Ayer ocurrió una rara manifestación frente al Palacio Nacional. Lo habitual es que ciudadanos reclamen obras comunitarias o reivindicaciones sectoriales. Que quienes llevan sus quejas hasta esos muros proyecten algunos niveles de organización y capacidad operativa en sus comunidades.
Pero el hecho que ocupa nuestra atención es raro por el tipo de participantes, jóvenes que se sienten víctimas de agentes de la Dirección Nacional de Control de Drogas (DNCD).
Que muchachos de la barriada de Guachupita se movilicen hasta el Palacio Nacional indica que no aguantan más. Es difícil que una sociedad cansada de la violencia que genera la droga haga caso a ese acto. Pero se cometen abusos.
Quienes protestaron se atrevieron a dar la cara para testificar ante todos la represión que sufren. Dudamos que sea una coartada.
Para confirmarlo nada más hay que acudir a una sala de audiencia de los tribunales del Distrito Nacional o de la provincia de Santo Domingo, para observar cómo es que son instrumentados los expedientes contra los supuestos traficantes de los barrios.

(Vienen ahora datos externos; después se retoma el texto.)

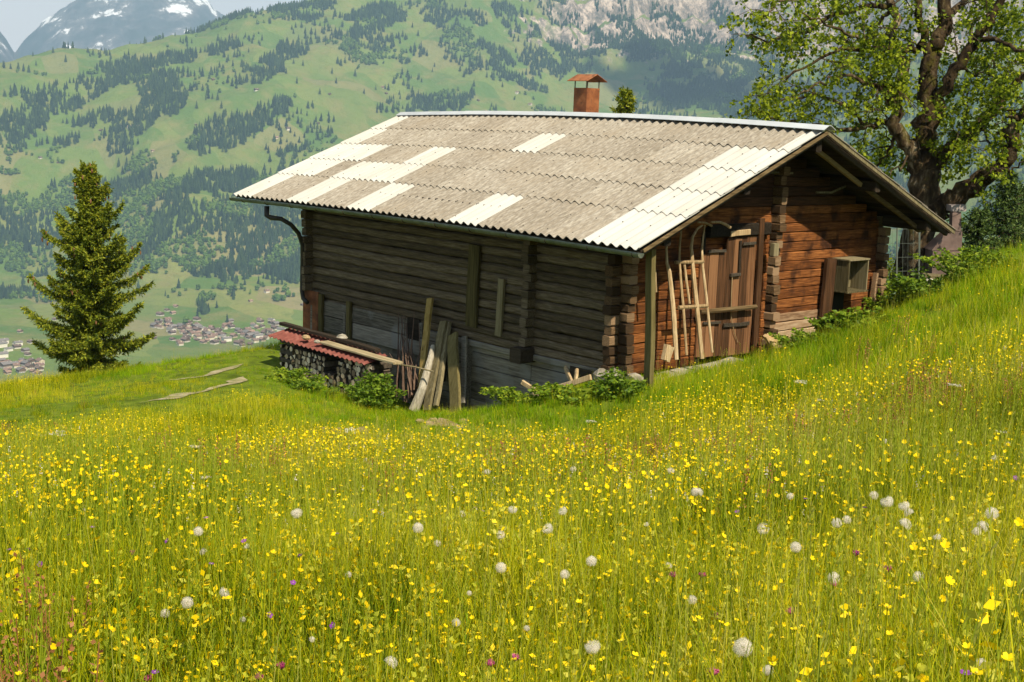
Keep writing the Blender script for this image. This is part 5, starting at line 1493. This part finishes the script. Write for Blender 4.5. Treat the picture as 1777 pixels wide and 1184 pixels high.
class GB:
    """collects blades and petals as arrays"""
    def __init__(s, seed): s.R = np.random.default_rng(seed); s.V = []; s.F3 = []; s.F4 = []; s.n = 0; s.m3 = []; s.m4 = []; s.r3 = []; s.r4 = []
    def blade(s, x, y, h, w, lean_, az, m=0, curve=.5, segs=3, r=None, tipw=.1):
        R = s.R; r = R.random() if r is None else r
        fa = R.uniform(0, math.pi); wx, wy = math.cos(fa) * w/2, math.sin(fa) * w/2
        dx, dy = math.cos(az), math.sin(az); b = s.n
        for i in range(segs + 1):
            t = i / segs; off = lean_ * h * (t ** (1 + curve * 1.6)); z = h * (t - .18 * lean_ * t * t)
            k = (1 - t) * .9 + tipw if t > .3 else 1
            s.V += [(x + dx*off - wx*k, y + dy*off - wy*k, z), (x + dx*off + wx*k, y + dy*off + wy*k, z)]
        for i in range(segs):
            a = b + 2*i; s.F4.append((a, a+1, a+3, a+2)); s.m4.append(m); s.r4.append(r)
        s.n += 2 * (segs + 1)
        return np.array([x + dx*lean_*h, y + dy*lean_*h, h * (1 - .18 * lean_)])
    def tri(s, p, d, l, w, m, r=None):
        R = s.R; r = R.random() if r is None else r
        d = d / (np.linalg.norm(d) + 1e-9); q = np.cross(d, R.normal(size=3)); q /= (np.linalg.norm(q) + 1e-9)
        b = s.n; s.V += [tuple(p), tuple(p + d*l*.5 + q*w/2), tuple(p + d*l), tuple(p + d*l*.5 - q*w/2)]
        s.F4.append((b, b+1, b+2, b+3)); s.m4.append(m); s.r4.append(r); s.n += 4
    def cup(s, p, r0, m=3, tilt=.6, n=5, up=.5):
        R = s.R; b = s.n; ax = np.array([R.normal() * tilt, R.normal() * tilt, 1.0]); ax /= np.linalg.norm(ax)
        x = np.cross(ax, [1, 0, 0.1]); x /= np.linalg.norm(x); y = np.cross(ax, x); a0 = R.uniform(0, 6)
        rr = R.random()
        for i in range(n):
            a = a0 + 2*math.pi*i/n; w = 2*math.pi/n * .48
            def pt(aa, q, h): return tuple(p + (x*math.cos(aa) + y*math.sin(aa)) * r0*q + ax * r0*h)
            s.V += [tuple(p), pt(a - w, .72, up*.55), pt(a - w*.5, 1.0, up), pt(a + w*.5, 1.0, up), pt(a + w, .72, up*.55)]
            bb = s.n; s.F3 += [(bb, bb+1, bb+2), (bb, bb+2, bb+3), (bb, bb+3, bb+4)]; s.m3 += [m]*3; s.r3 += [rr]*3; s.n += 5
    def ball(s, p, rx_, rz_, m, n=6):
        R = s.R; b = s.n; rr = R.random(); s.V.append(tuple(p - [0, 0, rz_]))
        for zz, kk in ((-.5, .85), (.2, 1), (.75, .65)):
            for j in range(n):
                a = 2*math.pi*j/n; k = rx_ * kk * R.uniform(.85, 1.12); s.V.append((p[0] + k*math.cos(a), p[1] + k*math.sin(a), p[2] + zz*rz_))
        s.V.append(tuple(p + [0, 0, rz_]))
        for j in range(n):
            q = (j+1) % n; s.F3 += [(b, b+1+q, b+1+j), (b+1+3*n, b+1+2*n+j, b+1+2*n+q)]; s.m3 += [m]*2; s.r3 += [rr]*2
            for l in (0, 1): s.F4.append((b+1+l*n+j, b+1+l*n+q, b+1+(l+1)*n+q, b+1+(l+1)*n+j)); s.m4.append(m); s.r4.append(rr)
        s.n += 2 + 3*n
    def mesh(s, name):
        F = []; mi = []; rn = []
        if s.F4: F.append(np.array(s.F4)); mi += s.m4; rn += s.r4
        if s.F3: F.append(np.array(s.F3)); mi += s.m3; rn += s.r3
        used = sorted(set(mi)); mp_ = {k: i for i, k in enumerate(used)}
        return npmesh(name, np.array(s.V), F, [GM[k] for k in used], [mp_[k] for k in mi], rn)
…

Quizás la mayoría de los procesados forman parte de las redes criminales. Pero cuando los persecutores son confrontados con sus acusados los cargos no resisten el rigor de la norma procesal. Predomina el comportamiento excesivo de los agentes y a veces sus prejuicios unidos a los lugares comunes. La presunción de culpabilidad es regla. Plantar la droga entra en la fase de corrupción cuando no funciona la extorsión.
Y es que las autoridades no quieren entender que muchos de sus hombres pierden el rumbo, atraídos por el oro fácil. O caen en los excesos dominados por la virtualidad del poder delegado.
Son los peligros en la lucha contra el crimen. El irrespeto a la ley y a los derechos de las personas se vuelve rutinario.
Todo eso se traduce en abuso de poder.